Two lemons, grate rind of one; two eggs, one cup of sugar and small piece of butter. Boil until it thickens.

LEMON JELLY.

Soak one-half box of gelatine in one-half cup cold water; dissolve with one cup boiling water. Juice of one lemon, one cup sugar, one pint orange juice. Strain through a fine napkin.

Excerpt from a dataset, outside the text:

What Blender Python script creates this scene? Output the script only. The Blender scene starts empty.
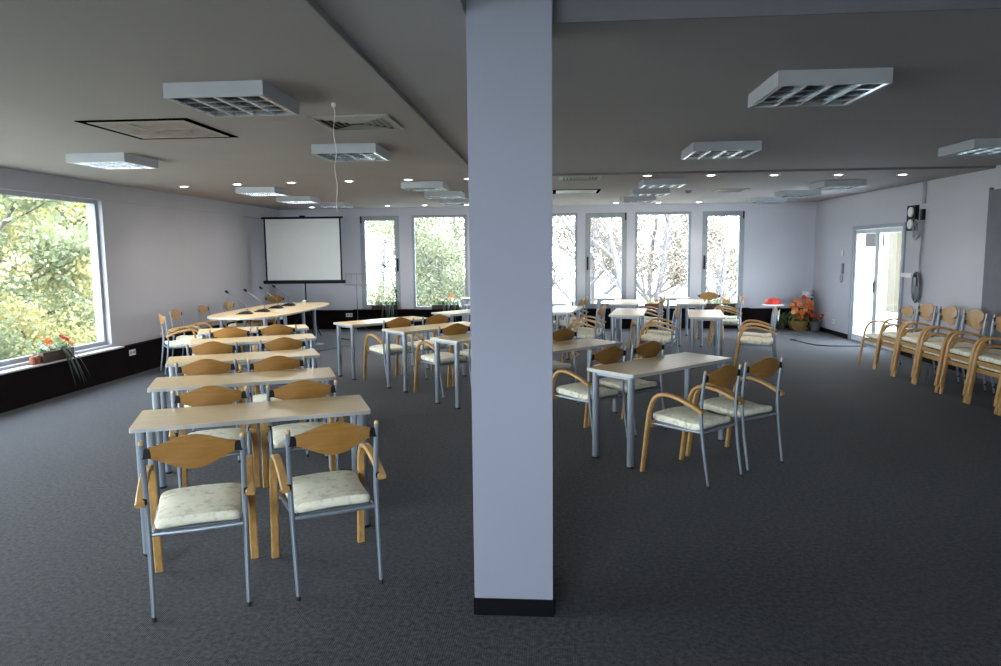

Put on ice to harden.

LEMON SAUCE.

Two heaping teaspoonfuls cornstarch, one cup sugar, add two cups boiling water, let simmer ten minutes, add grated rind and juice of one lemon, one tablespoonful butter.

MACARONI SOUFFLE.

Melt three tablespoonfuls butter, add four tablespoonfuls flour, and gradually one cup scalded milk with one-half cup macaroni rolled fine; when well thickened, pour into yolks of four eggs, beaten until thick, and lemon color, and mix with two tablespoonfuls sugar; cool, add one-fourth teaspoonful Crown almond extract and cut and fold in the whites of four eggs, beaten till stiff and dry. Turn into buttered pudding dish, sprinkle with macaroni crumbs and bake from thirty to thirty-five minutes in slow oven in a pan of water. Serve with Foamy Sauce.